Corporations know this. They don’t want their employees to unionize. And right now, they have the system rigged.

That’s why they so aggressively oppose attempts to reform labor laws to make it easier to form unions. And that’s why, as you read this, they are spending millions to convince you the EFCA will take away your sacred right to “secret ballot” election and lead to intimidation by union thugs like me.

They are lying to you. The EFCA doesn’t eliminate the secret ballot, it lets workers choose if they want one.
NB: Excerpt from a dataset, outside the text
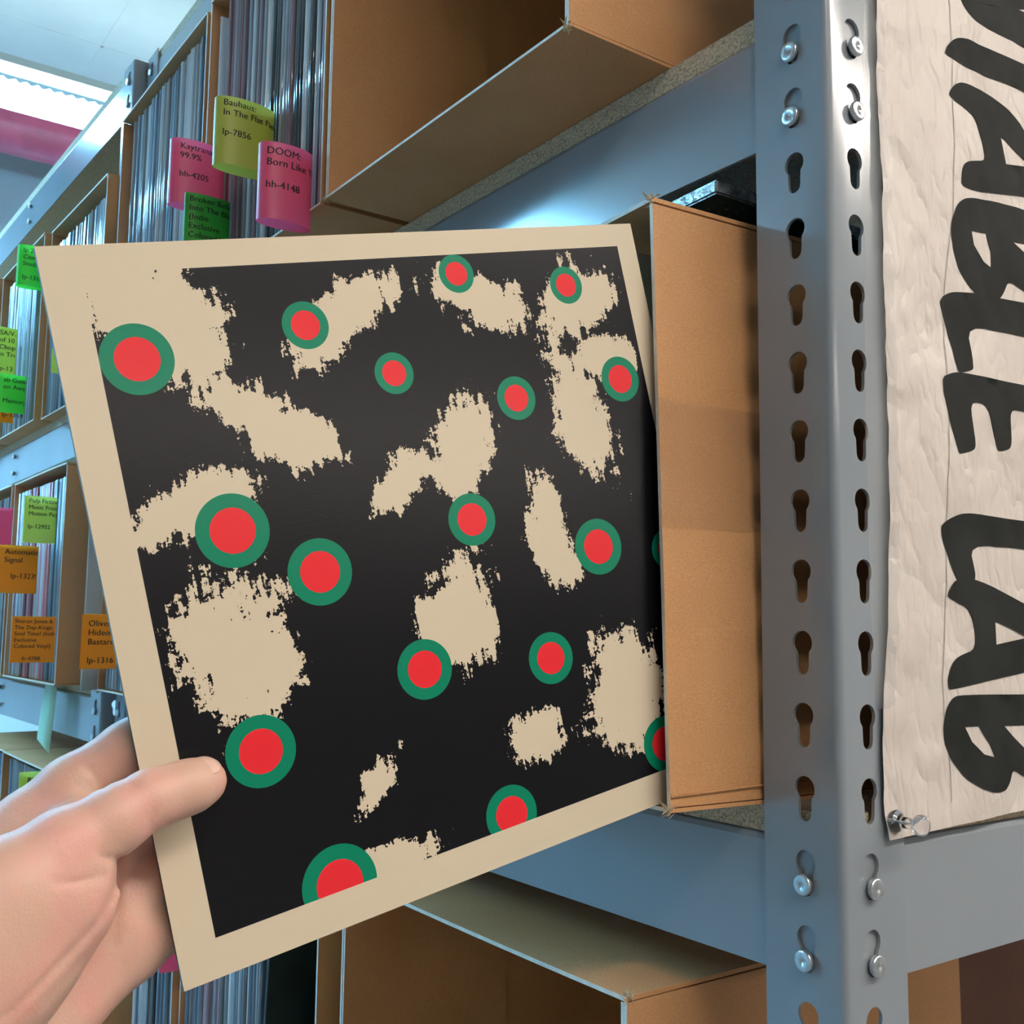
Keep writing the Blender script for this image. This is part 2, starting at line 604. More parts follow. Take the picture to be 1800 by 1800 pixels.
def post_mesh(mirror):
    """slotted steel angle, corner on the origin, flanges along -x and +y; datum hole row at z=0"""
    z0, z1 = -ZUP, 557
    arc = RB * math.pi / 2
    L = FW - RB
    holes = []
    for kk in range(-14, 47):
        for cu in (-(23.7 - RB) - arc / 2, (22.4 - RB) + arc / 2):
            holes.append(keyhole(cu, -PITCHH * kk))
    U = L + arc / 2
    cols = [-arc / 2 + arc * i / 6 for i in range(7)]
    pts, edges = [], []
    for c in cols:
        pts += [(c, z0), (c, z1)]
        edges.append((len(pts) - 2, len(pts) - 1))
    rect = [(-U, z0), (U, z0), (U, z1), (-U, z1)]
    vs, fs = cdt(pts, [rect] + holes, edges)
    out = []
    for t in fs:
        c = ((vs[t[0]][0] + vs[t[1]][0] + vs[t[2]][0]) / 3, (vs[t[0]][1] + vs[t[1]][1] + vs[t[2]][1]) / 3)
        kk = round(-c[1] / PITCHH)
        if abs(c[0]) < arc or not any(pip(c, keyhole(cu, -PITCHH * q)) for q in (kk - 1, kk, kk + 1) if -14 <= q < 47
                                      for cu in (-(23.7 - RB) - arc / 2, (22.4 - RB) + arc / 2)):
            out.append(t)
    P = []
    for (u, z) in vs:
        if u < -arc / 2:
            x, y = -RB + (u + arc / 2), 0.0
        elif u > arc / 2:
            x, y = 0.0, RB + (u - arc / 2)
        else:
            a = (u + arc / 2) / RB
            x, y = -RB + RB * math.sin(a), RB - RB * math.cos(a)
        P.append((-x if mirror else x, y, z))
    out = [tuple(t) for t in out]
    # make the normals face out of the corner
    a, b, c = (Vector(P[i]) for i in next(t for t in out if all(vs[i][0] < -arc for i in t)))
    if (b - a).cross(c - a).y > 0:
        out = [t[::-1] for t in out]
    return solid(P, out, TH)


POST, POSTM = post_mesh(False), post_mesh(True)


def rivet_mesh():
    prof = [(0, -3.75), (0.9, -3.8), (1.1, -4.15), (4.6, -4.15), (5.2, -3.9), (5.5, -3.3), (5.5, -1.7), (5.2, -1.2), (3.6, -1.0), (3.5, 2.5)]
    seg = 20
    vs, fs = [], []
    for (r, y) in prof:
        for s in range(seg):
            a = 2 * math.pi * s / seg
            vs.append((r * math.cos(a), y, r * math.sin(a)))
    for i in range(len(prof) - 1):
        for s in range(seg):
            fs.append((i * seg + s, i * seg + (s + 1) % seg, (i + 1) * seg + (s + 1) % seg, (i + 1) * seg + s))
    me = mesh('rivet', vs, fs, True)
    me.materials.append(M['zinc'])
    return me


RIVET = rivet_mesh()


def beam_mesh(length, h=70, hole_ends=True):
    """angle beam along +x from 0 to length; upright flange in y 2.2..4.2, top lip going back"""
    prof = [(2.3, -h), (2.3, -4), (3.5, -1), (6, 0), (30, 0), (30, -1.8), (6.5, -1.8), (4.8, -2.6), (4.2, -4.5), (4.2, -h)]
    n = len(prof)
    vs = [(0, y, z) for y, z in prof] + [(length, y, z) for y, z in prof]
    fs = [(i, (i + 1) % n, n + (i + 1) % n, n + i) for i in range(n)]
    fs += [tuple(range(n))[::-1], tuple(range(n, 2 * n))]
    return mesh('beam', vs, fs)


DEPTH = 610


def shelf_unit(name, label, loc, rz, width, levels, plain):
    t = thing(name, label, 'shelving', loc, rz)
    front = []
    for (x, mi) in ((0, 0), (-width, 1)):
        for back in (0, 1):
            if back and x:
                continue
            me = POSTM if mi else POST
            if back:
                o = put('post', POSTM, t, None, (x / 1000, DEPTH / 1000, 0))
                o.rotation_euler = (0, 0, math.pi)
            else:
                o = put('post', me, t, None, (x / 1000, 0, 0))
                front.append(o)
    bm_ = beam_mesh(width - 7)
    be_ = beam_mesh(DEPTH - 12)
    for z in levels:
        b = put('beam', bm_, t, M['paint'] if not bm_.materials else None, ((-width + 3.5) / 1000, 0, z / 1000))
        rows = sorted((k_ for k_ in range(-14, 47) if z - 66 < -PITCHH * k_ - 7 < z - 2), reverse=False)[:2]
        for kk in rows:
            for rx in (-23.7, -width + 23.7):
                put('rivet', RIVET, b, None, ((rx + width - 3.5) / 1000, 0, (-PITCHH * kk - 5.5 - z) / 1000))
        if not plain:
            e = put('beam', be_, t, M['paint'] if not be_.materials else None, (0, 6 / 1000, z / 1000))
            e.rotation_euler = (0, 0, math.pi / 2)
            for kk in rows:
                put('rivet', RIVET, e, None, ((22.4 - 6) / 1000, 0, (-PITCHH * kk - 5.5 - z) / 1000))
        d = put('particle_board', box_mesh('particle_board', -width + 4.5, -4.5, 4.4, DEPTH - 8, 0.1, 15), t, M['board'], (0, 0, z / 1000))
    return t


LV = [541, 17, -441, -898]
near_unit = shelf_unit('shelving_unit', 'grey steel shelving unit with the keyhole corner post and the paper banner on its end', (0, 0, 0), 0, 1302, LV, False)
SLANT = math.radians(1.6)
far_unit = shelf_unit('shelving_unit', 'farther grey steel shelving unit continuing past the double posts', (-1306, -19, 0), SLANT, 1310, LV, True)
# tie rivets half way along the farther beams
for b in [c for c in far_unit.children if c.name.startswith('beam')]:
    for dz in (-18, -52):
        put('rivet', RIVET, b, None, ((1310 - 660) / 1000, 0.0005, dz / 1000))


# ------------------------------------------------------------------ cartons
def slab(axis, a0, a1, b0, b1, c0, c1, amp, seed, shear=0.0, ref=(0, 0)):
    """a thin panel; axis = thickness axis (0,1,2) from c0 to c1, spanned by the two other axes, slightly wavy"""
    rnd = random.Random(seed)
    n = 7
    ph = [rnd.uniform(0, 6.28) for _ in range(4)]
    vs, fs, mi = [], [], []
    for side, c in ((0, c0), (1, c1)):
        for i in range(n):
            for j in range(n):
                s, t = i / (n - 1), j / (n - 1)
                w = amp * (math.sin(3.1 * s + ph[0]) * math.sin(2.7 * t + ph[1]) + 0.35 * math.sin(7 * s + ph[2]) * math.sin(6 * t + ph[3]))
                p = [a0 + (a1 - a0) * s, b0 + (b1 - b0) * t]
                q = [0, 0, 0]
                oth = [x for x in (0, 1, 2) if x != axis]
                q[axis] = c + w
                q[oth[0]], q[oth[1]] = p
                q[0] += shear * q[2]
                vs.append(tuple(q))
    N = n * n
    yfront = min(q[1] for q in vs)
    for i in range(n - 1):
        for j in range(n - 1):
            a = i * n + j
            fs.append((a, a + 1, a + n + 1, a + n))
            fs.append((N + a, N + a + n, N + a + n + 1, N + a + 1))
            mi += [0, 0]
    for i in range(n - 1):
        for (p, q) in ((i * n, (i + 1) * n), (i * n + n - 1, (i + 1) * n + n - 1), (i, i + 1), ((n - 1) * n + i, (n - 1) * n + i + 1)):
            fs.append((p, q, N + q, N + p))
            mi.append(1 if axis != 1 and max(vs[p][1], vs[q][1]) < yfront + 0.01 else 0)
    me = mesh('panel', vs, fs, False, mi)
    bm = bmesh.new()
    bm.from_mesh(me)
    bmesh.ops.recalc_face_normals(bm, faces=bm.faces)
    bm.to_mesh(me)
    bm.free()
    return me


def fray(seed, n=16, size=6):
    rnd = random.Random(seed)
    vs, fs = [], []
    for _ in range(n):
        c = [rnd.uniform(-size, size) * 0.45 for _ in range(3)]
        L = [rnd.uniform(-size, size) * 0.8 for _ in range(3)]
        w = [rnd.uniform(-1.6, 1.6) for _ in range(3)]
        b = len(vs)
        vs += [tuple(c), tuple(c[i] + w[i] for i in range(3)), tuple(c[i] + L[i] for i in range(3)), tuple(c[i] + w[i] * .5 + .8 for i in range(3))]
        fs += [(b, b + 1, b + 2), (b, b + 2, b + 3), (b + 1, b + 3, b + 2), (b, b + 3, b + 1)]
    return mesh('torn_corner', vs, fs)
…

As for union thugs on your doorstep, union-authorization cards have always been a part of the election process established by the National Labor Relations Act. In the 70 years that labor organizers have been seeking card signatures, there have been fewer than 50 cases of union misconduct or coercion documented by the National Labor Relations Board. That’s less than one case per year.

Compare that to 29,559 cases in 2007 alone of workers receiving back pay in cases where employers were charged with violating workers’ rights under the National Labor Relations Act.

We have example after example of companies right here in Eastern Washington where workers have reached out to union organizations asking for representation. The results have been intimidation and threats by the employers; fear mongering from the employers to the point of retreat from employees. This doesn’t sound like the America or the community that I know and love.

Notoriously anti-union companies like Wal-Mart and Home Depot want you to believe you need their protection from the Employee Free Choice Act and from jack-booted union thugs that will come crashing through your front window to take your money.

When are we going to stand up for our rights, and stop listening to this disingenuous, self-serving propaganda from multinational corporations?

Beth Thew is secretary-treasurer of the Spokane Regional Labor Council, AFL-CIO.